* **Aim of the exercise**: Exactly the lines from the start of the data through the line containing "part('light_band', MB().box(-W_ +" should be output, with both ends kept and nothing added.

- - -

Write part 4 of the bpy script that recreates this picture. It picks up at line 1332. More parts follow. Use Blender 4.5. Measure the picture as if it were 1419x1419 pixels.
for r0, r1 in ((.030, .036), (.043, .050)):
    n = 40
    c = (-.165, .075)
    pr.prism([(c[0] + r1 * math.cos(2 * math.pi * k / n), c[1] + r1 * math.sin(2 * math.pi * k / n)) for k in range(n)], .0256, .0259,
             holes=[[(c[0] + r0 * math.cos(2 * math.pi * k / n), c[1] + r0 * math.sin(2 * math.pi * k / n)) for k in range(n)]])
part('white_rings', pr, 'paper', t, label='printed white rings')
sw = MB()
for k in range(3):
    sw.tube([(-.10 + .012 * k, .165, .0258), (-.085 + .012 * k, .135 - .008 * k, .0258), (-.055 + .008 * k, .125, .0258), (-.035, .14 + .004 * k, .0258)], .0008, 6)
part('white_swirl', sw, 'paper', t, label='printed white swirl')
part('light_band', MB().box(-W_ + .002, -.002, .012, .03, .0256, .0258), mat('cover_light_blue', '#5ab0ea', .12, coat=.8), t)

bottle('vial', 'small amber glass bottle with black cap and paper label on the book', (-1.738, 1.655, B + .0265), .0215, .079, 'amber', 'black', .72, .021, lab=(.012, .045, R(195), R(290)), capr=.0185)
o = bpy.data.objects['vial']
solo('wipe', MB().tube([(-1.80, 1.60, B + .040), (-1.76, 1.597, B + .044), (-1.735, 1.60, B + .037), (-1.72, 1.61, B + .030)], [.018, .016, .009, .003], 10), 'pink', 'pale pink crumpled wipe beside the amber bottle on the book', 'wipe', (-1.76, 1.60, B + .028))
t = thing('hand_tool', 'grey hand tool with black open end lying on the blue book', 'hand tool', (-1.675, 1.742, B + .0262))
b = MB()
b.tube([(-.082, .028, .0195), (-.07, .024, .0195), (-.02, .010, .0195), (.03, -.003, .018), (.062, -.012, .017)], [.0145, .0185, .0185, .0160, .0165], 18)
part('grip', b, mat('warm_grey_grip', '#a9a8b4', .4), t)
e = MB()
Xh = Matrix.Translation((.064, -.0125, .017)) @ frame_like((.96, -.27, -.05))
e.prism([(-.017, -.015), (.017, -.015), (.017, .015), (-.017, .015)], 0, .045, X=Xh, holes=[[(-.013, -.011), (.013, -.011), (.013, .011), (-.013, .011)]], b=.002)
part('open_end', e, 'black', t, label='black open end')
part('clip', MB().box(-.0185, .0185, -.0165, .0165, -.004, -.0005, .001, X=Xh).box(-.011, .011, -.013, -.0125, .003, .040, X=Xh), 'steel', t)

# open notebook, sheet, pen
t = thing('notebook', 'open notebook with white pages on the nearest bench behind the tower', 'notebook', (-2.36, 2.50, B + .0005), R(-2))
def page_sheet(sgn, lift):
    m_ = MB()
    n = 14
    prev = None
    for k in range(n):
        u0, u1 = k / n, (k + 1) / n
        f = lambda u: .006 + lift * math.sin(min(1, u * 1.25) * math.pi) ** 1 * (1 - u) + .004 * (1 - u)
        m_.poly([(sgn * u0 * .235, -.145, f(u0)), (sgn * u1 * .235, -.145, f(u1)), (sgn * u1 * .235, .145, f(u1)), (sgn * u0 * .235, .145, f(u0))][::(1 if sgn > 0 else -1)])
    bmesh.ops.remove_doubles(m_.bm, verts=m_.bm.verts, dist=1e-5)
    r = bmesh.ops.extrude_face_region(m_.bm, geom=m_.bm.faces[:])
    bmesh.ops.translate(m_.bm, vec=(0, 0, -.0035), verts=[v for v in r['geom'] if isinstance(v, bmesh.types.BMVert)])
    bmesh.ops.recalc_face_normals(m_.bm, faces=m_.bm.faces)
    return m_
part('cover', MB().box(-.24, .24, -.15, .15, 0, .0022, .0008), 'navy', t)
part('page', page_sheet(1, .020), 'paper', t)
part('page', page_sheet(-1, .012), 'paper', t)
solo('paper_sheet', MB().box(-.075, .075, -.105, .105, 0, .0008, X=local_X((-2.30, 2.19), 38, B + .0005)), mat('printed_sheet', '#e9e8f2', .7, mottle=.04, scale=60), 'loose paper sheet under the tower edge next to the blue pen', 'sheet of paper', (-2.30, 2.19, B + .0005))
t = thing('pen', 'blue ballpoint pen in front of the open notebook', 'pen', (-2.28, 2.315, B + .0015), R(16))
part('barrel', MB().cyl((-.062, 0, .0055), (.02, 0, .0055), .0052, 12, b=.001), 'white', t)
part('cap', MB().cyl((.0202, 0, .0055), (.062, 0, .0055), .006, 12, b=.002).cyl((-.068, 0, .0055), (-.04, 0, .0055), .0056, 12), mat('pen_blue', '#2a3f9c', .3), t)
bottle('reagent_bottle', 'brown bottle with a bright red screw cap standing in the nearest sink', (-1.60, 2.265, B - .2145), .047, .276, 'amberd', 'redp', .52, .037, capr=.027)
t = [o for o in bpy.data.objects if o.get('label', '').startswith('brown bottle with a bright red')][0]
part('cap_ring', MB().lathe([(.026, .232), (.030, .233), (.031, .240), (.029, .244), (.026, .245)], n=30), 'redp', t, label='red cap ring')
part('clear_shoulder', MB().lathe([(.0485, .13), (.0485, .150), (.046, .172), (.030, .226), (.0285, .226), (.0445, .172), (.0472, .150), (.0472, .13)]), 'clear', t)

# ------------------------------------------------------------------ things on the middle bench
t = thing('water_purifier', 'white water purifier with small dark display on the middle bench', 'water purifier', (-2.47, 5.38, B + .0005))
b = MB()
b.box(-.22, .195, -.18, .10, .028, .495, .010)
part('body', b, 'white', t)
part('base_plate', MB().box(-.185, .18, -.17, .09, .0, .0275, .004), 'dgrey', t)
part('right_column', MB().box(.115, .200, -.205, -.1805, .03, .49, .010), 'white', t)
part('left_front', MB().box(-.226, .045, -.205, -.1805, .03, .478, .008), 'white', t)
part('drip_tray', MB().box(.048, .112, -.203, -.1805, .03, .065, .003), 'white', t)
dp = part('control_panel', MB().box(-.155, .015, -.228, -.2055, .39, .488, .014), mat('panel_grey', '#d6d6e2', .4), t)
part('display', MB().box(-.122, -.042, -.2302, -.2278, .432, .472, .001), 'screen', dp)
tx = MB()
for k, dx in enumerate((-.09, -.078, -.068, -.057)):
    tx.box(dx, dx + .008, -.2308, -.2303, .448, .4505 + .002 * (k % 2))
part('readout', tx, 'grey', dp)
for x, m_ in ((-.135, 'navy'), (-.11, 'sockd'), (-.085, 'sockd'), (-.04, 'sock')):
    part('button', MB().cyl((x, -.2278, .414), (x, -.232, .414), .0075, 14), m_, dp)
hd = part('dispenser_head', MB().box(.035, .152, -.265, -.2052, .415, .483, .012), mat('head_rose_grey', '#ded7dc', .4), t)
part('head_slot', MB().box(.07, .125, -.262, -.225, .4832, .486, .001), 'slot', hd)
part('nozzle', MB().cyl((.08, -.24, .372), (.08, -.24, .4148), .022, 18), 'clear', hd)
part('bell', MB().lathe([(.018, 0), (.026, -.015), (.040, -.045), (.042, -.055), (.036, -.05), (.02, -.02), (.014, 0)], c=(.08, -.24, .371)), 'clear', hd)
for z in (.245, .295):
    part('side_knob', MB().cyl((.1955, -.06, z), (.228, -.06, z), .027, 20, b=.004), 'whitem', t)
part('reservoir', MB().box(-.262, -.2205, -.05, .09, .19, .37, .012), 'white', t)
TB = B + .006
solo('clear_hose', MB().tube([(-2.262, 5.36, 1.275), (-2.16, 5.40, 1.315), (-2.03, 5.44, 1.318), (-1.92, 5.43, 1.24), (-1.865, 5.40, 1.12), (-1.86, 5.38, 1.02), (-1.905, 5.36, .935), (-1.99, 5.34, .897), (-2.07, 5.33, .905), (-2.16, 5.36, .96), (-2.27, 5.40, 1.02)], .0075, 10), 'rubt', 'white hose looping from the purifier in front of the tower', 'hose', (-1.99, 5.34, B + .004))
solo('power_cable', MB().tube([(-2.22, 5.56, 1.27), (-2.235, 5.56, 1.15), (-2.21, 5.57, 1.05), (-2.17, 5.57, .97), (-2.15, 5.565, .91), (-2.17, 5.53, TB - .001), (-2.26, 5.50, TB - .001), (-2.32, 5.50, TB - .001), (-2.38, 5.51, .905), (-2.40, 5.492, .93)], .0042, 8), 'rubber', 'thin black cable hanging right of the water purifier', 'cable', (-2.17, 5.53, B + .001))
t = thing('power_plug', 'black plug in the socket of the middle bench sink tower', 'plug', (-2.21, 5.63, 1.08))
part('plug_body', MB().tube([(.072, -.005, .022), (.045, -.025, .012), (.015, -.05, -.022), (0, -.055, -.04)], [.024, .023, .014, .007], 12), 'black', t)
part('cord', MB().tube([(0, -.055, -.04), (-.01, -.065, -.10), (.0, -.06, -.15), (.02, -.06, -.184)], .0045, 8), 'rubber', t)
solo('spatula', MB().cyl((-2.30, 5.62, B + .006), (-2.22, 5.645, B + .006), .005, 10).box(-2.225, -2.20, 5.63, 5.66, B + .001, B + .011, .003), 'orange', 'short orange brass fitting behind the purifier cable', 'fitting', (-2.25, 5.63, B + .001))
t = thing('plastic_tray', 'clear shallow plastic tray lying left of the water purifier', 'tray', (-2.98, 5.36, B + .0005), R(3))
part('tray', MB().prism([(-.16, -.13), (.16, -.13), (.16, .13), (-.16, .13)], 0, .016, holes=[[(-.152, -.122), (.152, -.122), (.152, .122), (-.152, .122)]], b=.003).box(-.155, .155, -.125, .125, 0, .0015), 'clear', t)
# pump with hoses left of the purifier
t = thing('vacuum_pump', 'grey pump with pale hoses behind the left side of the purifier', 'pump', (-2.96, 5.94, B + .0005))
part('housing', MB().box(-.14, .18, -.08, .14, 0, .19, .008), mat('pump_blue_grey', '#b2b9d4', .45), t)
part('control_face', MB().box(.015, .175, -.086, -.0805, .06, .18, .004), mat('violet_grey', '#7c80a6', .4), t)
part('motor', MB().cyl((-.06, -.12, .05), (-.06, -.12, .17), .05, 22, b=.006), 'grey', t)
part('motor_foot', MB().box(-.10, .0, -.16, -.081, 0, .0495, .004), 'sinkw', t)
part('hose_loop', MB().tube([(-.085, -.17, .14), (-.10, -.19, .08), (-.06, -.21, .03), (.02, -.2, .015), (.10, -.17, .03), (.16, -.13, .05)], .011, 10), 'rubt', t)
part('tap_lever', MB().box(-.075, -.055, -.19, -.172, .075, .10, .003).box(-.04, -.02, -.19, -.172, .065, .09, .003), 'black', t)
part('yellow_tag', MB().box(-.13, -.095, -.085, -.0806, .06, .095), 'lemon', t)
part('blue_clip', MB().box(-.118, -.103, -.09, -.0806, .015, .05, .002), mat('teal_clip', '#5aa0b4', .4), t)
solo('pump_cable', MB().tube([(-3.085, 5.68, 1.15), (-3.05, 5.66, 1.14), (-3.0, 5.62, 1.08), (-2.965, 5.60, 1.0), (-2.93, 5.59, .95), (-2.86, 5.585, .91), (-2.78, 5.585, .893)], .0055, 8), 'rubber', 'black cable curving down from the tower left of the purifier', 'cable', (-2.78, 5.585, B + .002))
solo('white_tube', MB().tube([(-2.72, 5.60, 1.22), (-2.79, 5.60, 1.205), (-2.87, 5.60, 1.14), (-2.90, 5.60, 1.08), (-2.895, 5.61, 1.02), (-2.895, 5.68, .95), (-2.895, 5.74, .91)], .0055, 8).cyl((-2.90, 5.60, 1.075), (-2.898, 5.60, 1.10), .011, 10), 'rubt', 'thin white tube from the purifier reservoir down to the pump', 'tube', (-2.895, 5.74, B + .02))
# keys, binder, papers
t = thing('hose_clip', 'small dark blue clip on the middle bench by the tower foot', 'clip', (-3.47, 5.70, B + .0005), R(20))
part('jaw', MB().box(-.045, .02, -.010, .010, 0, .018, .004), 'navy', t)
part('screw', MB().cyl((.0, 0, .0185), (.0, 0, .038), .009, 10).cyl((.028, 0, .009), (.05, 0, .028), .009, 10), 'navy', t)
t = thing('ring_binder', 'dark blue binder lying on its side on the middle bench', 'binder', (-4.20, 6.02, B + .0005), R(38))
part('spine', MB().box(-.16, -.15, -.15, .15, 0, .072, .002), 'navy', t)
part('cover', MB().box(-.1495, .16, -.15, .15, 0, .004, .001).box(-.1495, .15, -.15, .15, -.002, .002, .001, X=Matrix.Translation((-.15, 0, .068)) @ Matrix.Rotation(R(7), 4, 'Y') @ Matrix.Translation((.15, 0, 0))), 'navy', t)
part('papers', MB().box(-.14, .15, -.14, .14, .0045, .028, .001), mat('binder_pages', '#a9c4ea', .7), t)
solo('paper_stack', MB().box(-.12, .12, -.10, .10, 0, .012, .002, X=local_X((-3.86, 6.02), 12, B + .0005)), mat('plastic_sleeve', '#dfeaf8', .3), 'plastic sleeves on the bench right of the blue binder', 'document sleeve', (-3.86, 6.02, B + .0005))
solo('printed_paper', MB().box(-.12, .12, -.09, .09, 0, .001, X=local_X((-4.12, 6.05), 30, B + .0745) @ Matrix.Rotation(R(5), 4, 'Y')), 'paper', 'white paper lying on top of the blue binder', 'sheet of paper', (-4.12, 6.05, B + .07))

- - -

* **Exercise solution**:
Write part 4 of the bpy script that recreates this picture. It picks up at line 1332. More parts follow. Use Blender 4.5. Measure the picture as if it were 1419x1419 pixels.
for r0, r1 in ((.030, .036), (.043, .050)):
    n = 40
    c = (-.165, .075)
    pr.prism([(c[0] + r1 * math.cos(2 * math.pi * k / n), c[1] + r1 * math.sin(2 * math.pi * k / n)) for k in range(n)], .0256, .0259,
             holes=[[(c[0] + r0 * math.cos(2 * math.pi * k / n), c[1] + r0 * math.sin(2 * math.pi * k / n)) for k in range(n)]])
part('white_rings', pr, 'paper', t, label='printed white rings')
sw = MB()
for k in range(3):
    sw.tube([(-.10 + .012 * k, .165, .0258), (-.085 + .012 * k, .135 - .008 * k, .0258), (-.055 + .008 * k, .125, .0258), (-.035, .14 + .004 * k, .0258)], .0008, 6)
part('white_swirl', sw, 'paper', t, label='printed white swirl')
part('light_band', MB().box(-W_ + .002, -.002, .012, .03, .0256, .0258), mat('cover_light_blue', '#5ab0ea', .12, coat=.8), t)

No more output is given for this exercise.